‘Ice-Cold Gentry’ kicks Bryan Station to its first win of the season
After a pair of head-scratching, mind-numbing losses to start the season, Bryan Station finally revealed the dangerous and determined team coach Phillip Hawkins believed he had all along.
Place-kicker Zachary Gentry’s 40-yard field goal with six seconds left in the game eked over the crossbar and delivered the Defenders’ first win of the season, 38-35, against Bowling Green on Saturday at Lexington Christian Academy’s LCA Bowl.
“You know he did that for me against Trinity last year,” Hawkins said with a smile, referring to his kicker’s go-ahead field goal in a 10-7 region championship win last November. “He’s pretty amazing — ‘Ice-Cold Gentry.’”
Realizing Bryan Station would try to kick a field goal with 10 seconds left and the ball on Bowling Green’s 23-yard line, the Purples called timeout to give Gentry more time to think about the stakes of his attempt. Gentry didn’t mind.
“Obviously there’s a little nerves into it, and they tried to ice me. I knew that wasn’t going to work,” Gentry said. “We practice that distance every day in practice.”
Moments earlier, it looked like Bowling Green would be the team celebrating.
With the game tied at 35-35, the Purples stopped Bryan Station on fourth-and-goal on the 3-yard line with 2:08 left. Then Bowling Green wide receiver Trevy Barber broke loose on a 59-yard pass play from quarterback Deuce Bailey that brought the ball to the Bryan Station 14-yard line with about a minute remaining.
Two plays later, Bryan Station’s JT Haskins Jr. saved the game. The three-star defensive back jumped into the path of a Bowling Green receiver and intercepted Bailey’s pass, returning it to the 50-yard line.
“I knew somebody had to make a play, and I said to myself, ‘I’m going to make that play,’” Haskins said. “I saw the guy in motion and I said, ‘OK, here comes the slant.’ We’ve been studying it all week … And I jumped it.”

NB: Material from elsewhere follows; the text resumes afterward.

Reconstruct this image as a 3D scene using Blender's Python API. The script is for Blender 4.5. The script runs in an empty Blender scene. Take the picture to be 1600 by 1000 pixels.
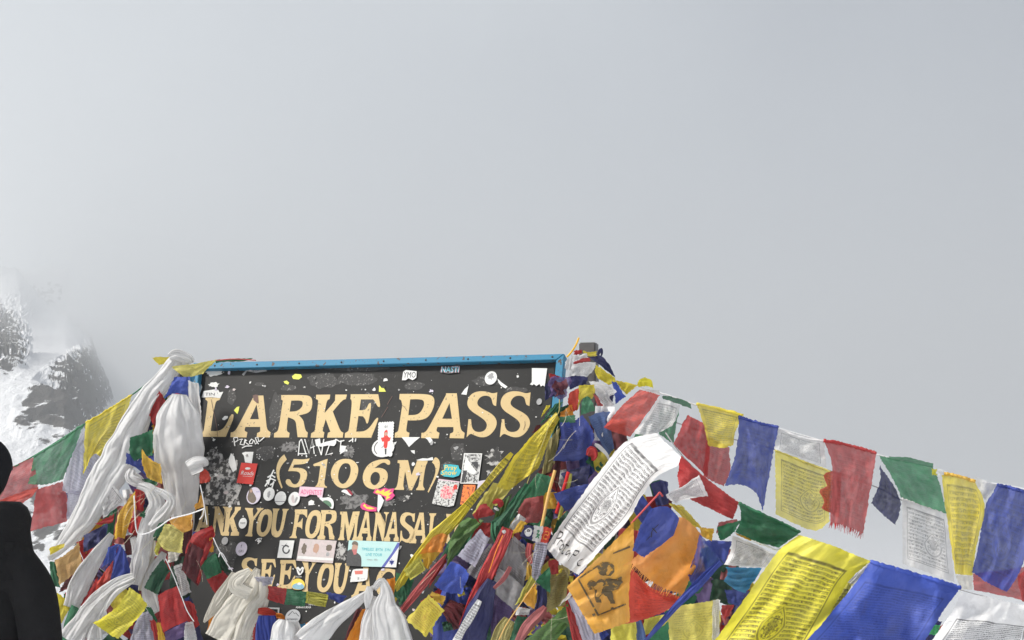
import bpy, bmesh, math, random
from mathutils import Vector, noise, geometry
R = math.radians
random.seed(7)
S = bpy.context.scene
COL = S.collection

# ------------------------------------------------------------------ camera
F_PX = 1715.0                       # focal length in pixels of the 1600 px wide photograph
CAM = Vector((0, 0, 1.65)); PITCH = R(6.1)
FWD = Vector((0, math.cos(PITCH), math.sin(PITCH))); UP = Vector((0, -math.sin(PITCH), math.cos(PITCH))); RT = Vector((1, 0, 0))
cd = bpy.data.cameras.new('camera'); cam = bpy.data.objects.new('camera', cd); COL.objects.link(cam)
cam.location = CAM; cam.rotation_euler = (math.pi/2 + PITCH, 0, 0)
cd.sensor_width = 36; cd.lens = 36*F_PX/1600; cd.clip_start = 0.05; cd.clip_end = 6000
S.camera = cam

# ------------------------------------------------------------------ light
SUN_EL, SUN_AZ = R(46), R(-108)     # azimuth from +Y (view direction) towards +X: sun to the left, a little behind the camera
sdir = Vector((math.sin(SUN_AZ)*math.cos(SUN_EL), math.cos(SUN_AZ)*math.cos(SUN_EL), math.sin(SUN_EL)))
sl = bpy.data.lights.new('sun', 'SUN'); sl.energy = 5.0; sl.angle = R(10); sl.color = (1, .955, .89)
so = bpy.data.objects.new('sun', sl); COL.objects.link(so); so.rotation_euler = (-sdir).to_track_quat('-Z', 'Y').to_euler()
W = bpy.data.worlds.new('World'); S.world = W; W.use_nodes = True
nt = W.node_tree; nt.nodes.clear()
def N(t, **k):
    n = nt.nodes.new(t)
    for a, b in k.items(): setattr(n, a, b)
    return n
sky = N('ShaderNodeTexSky', sky_type='NISHITA', sun_disc=False, sun_elevation=SUN_EL, sun_rotation=SUN_AZ, altitude=5100)
b1 = N('ShaderNodeBackground'); b1.inputs[1].default_value = .1; nt.links.new(sky.outputs[0], b1.inputs[0])
tc = N('ShaderNodeTexCoord')
dt = N('ShaderNodeVectorMath', operation='DOT_PRODUCT'); nt.links.new(tc.outputs['Generated'], dt.inputs[0])
dt.inputs[1].default_value = Vector((-.50, -.05, -.75)).normalized()   # the cloud deck is thinner towards the lit side, low on the left
nz = N('ShaderNodeTexNoise'); nz.inputs['Scale'].default_value = 1.7; nz.inputs['Detail'].default_value = 3; nz.inputs['Roughness'].default_value = .45
nt.links.new(tc.outputs['Generated'], nz.inputs['Vector'])
ma = N('ShaderNodeMath', operation='MULTIPLY_ADD'); ma.inputs[1].default_value = 1.0; nt.links.new(nz.outputs[0], ma.inputs[0]); nt.links.new(dt.outputs['Value'], ma.inputs[2])
cr = N('ShaderNodeValToRGB'); nt.links.new(ma.outputs[0], cr.inputs[0])
mr = N('ShaderNodeMapRange'); mr.inputs[1].default_value = -.45; mr.inputs[2].default_value = .95
nt.links.new(ma.outputs[0], mr.inputs[0]); nt.links.new(mr.outputs[0], cr.inputs[0])
cr.color_ramp.elements[0].color = (.075, .095, .15, 1); cr.color_ramp.elements[0].position = .05
cr.color_ramp.elements[1].color = (.66, .70, .72, 1); cr.color_ramp.elements[1].position = .95
e = cr.color_ramp.elements.new(.5); e.color = (.36, .395, .44, 1)
b2 = N('ShaderNodeBackground'); b2.inputs[1].default_value = 1.0; nt.links.new(cr.outputs[0], b2.inputs[0])
mx = N('ShaderNodeMixShader'); mx.inputs[0].default_value = .95
nt.links.new(b1.outputs[0], mx.inputs[1]); nt.links.new(b2.outputs[0], mx.inputs[2])
wo = N('ShaderNodeOutputWorld'); nt.links.new(mx.outputs[0], wo.inputs[0])
S.view_settings.view_transform = 'Standard'; S.view_settings.look = 'None'; S.view_settings.gamma = 1
S.view_settings.exposure = 0.46; S.view_settings.use_curve_mapping = False
S.cycles.max_bounces = 7; S.cycles.transparent_max_bounces = 12; S.cycles.volume_bounces = 1

# ------------------------------------------------------------------ helpers
def D(px, py): return FWD + RT*((px-800)/F_PX) + UP*((500-py)/F_PX)
def P(px, py, d): return CAM + D(px, py)*d
def link(name, me, mat=None, parent=None, smooth=False):
    o = bpy.data.objects.new(name, me); COL.objects.link(o)
    if mat: me.materials.append(mat)
    if smooth: me.polygons.foreach_set('use_smooth', [True]*len(me.polygons))
    if parent: o.parent = parent
    return o
def mesh(name, v, f, mat=None, parent=None, smooth=False, uv=None):
    me = bpy.data.meshes.new(name); me.from_pydata([tuple(p) for p in v], [], f); me.update()
    if uv:
        l = me.uv_layers.new(name='UVMap')
        for p in me.polygons:
            for li, vi in zip(p.loop_indices, p.vertices): l.data[li].uv = uv[vi]
    return link(name, me, mat, parent, smooth)
def tag(o, label=None, cat=None, group=None, kind=None):
    if label: o['label'] = label
    if cat: o['category'] = cat
    if group: o['group'] = group
    if kind: o['kind'] = kind
    return o
def catmull(pts, n):
    """n+1 samples, equal arc length, along a Catmull-Rom curve through pts (tuples of any length)"""
    k = len(pts)
    if k == 2: return [tuple(a+(b-a)*i/n for a, b in zip(*pts)) for i in range(n+1)]
    dense = []
    for i in range(k-1):
        p0, p1, p2, p3 = pts[max(i-1, 0)], pts[i], pts[i+1], pts[min(i+2, k-1)]
        for j in range(12):
            t = j/12
            dense.append(tuple(.5*(2*b+(c-a)*t+(2*a-5*b+4*c-d)*t*t+(3*b-a-3*c+d)*t**3) for a, b, c, d in zip(p0, p1, p2, p3)))
    dense.append(tuple(pts[-1]))
    L = [0]
    for a, b in zip(dense, dense[1:]): L.append(L[-1]+math.hypot(a[0]-b[0], a[1]-b[1])+1e-9)
    out, j = [], 0
    for i in range(n+1):
        t = L[-1]*i/n
        while j < len(L)-2 and L[j+1] < t: j += 1
        w = (t-L[j])/(L[j+1]-L[j])
        out.append(tuple(a+(b-a)*w for a, b in zip(dense[j], dense[j+1])))
    return out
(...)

Quarterback Trenton Cutwright used four plays and 21 seconds to get the Defenders into field goal range. Haskins never doubted Gentry could win it.
“I have so much confidence in him,” Haskins said. “He works his butt off. Never says anything. Never complains. Kudos to him.”
Cutwright rushed for 117 yards and a touchdown and threw for 116 yards and had a TD pass to Haskins. Bryan Station (1-2) also got a big game from running back Kalen Washington, who rushed for 135 yards and two touchdowns. Backfield-mate Bayubahe Benit added 80 yards and a score.
After trading a pair of TDs early, Bryan Station took a 28-14 lead in the second quarter only to see Bowling Green tie the game at 28-all late in the third quarter. The Purples then took the lead on Deuce Bailey’s 25-yard run on a fourth-and-long play less than a minute into the fourth. But Bryan Station responded to tie the game for the fourth time, 35-35, as Washington capped an 11 play, 56-yard drive with a 1-yard TD plunge with 6:55 left in the game.
Bailey completed 24 of 38 passes with two interceptions and had TD passes to Ethan Warder, Matthew Klein and Christopher Sweeney. Jaxen Smith also scored for the Purples (1-2), who were the Herald-Leader’s preseason No. 1 team in Class 5A.
Bryan Station ranked No. 5 in Class 6A this preseason but committed five turnovers in an embarrassing 36-3 season opening loss at Trinity and could not generate much offense in a 17-10 loss to Franklin County last week at Boyle County’s Rebel Bowl.
But those defeats didn’t shake Hawkins’ faith in his team.
“This tells us what we already know — that our kids have some fight in them and we just needed to get them headed in the right direction,” Hawkins said. “That’s part of being a coach. We put them in tough spots, see how they react and if it’s not good, we’ve got to make a change.
“We made some changes and it worked out.”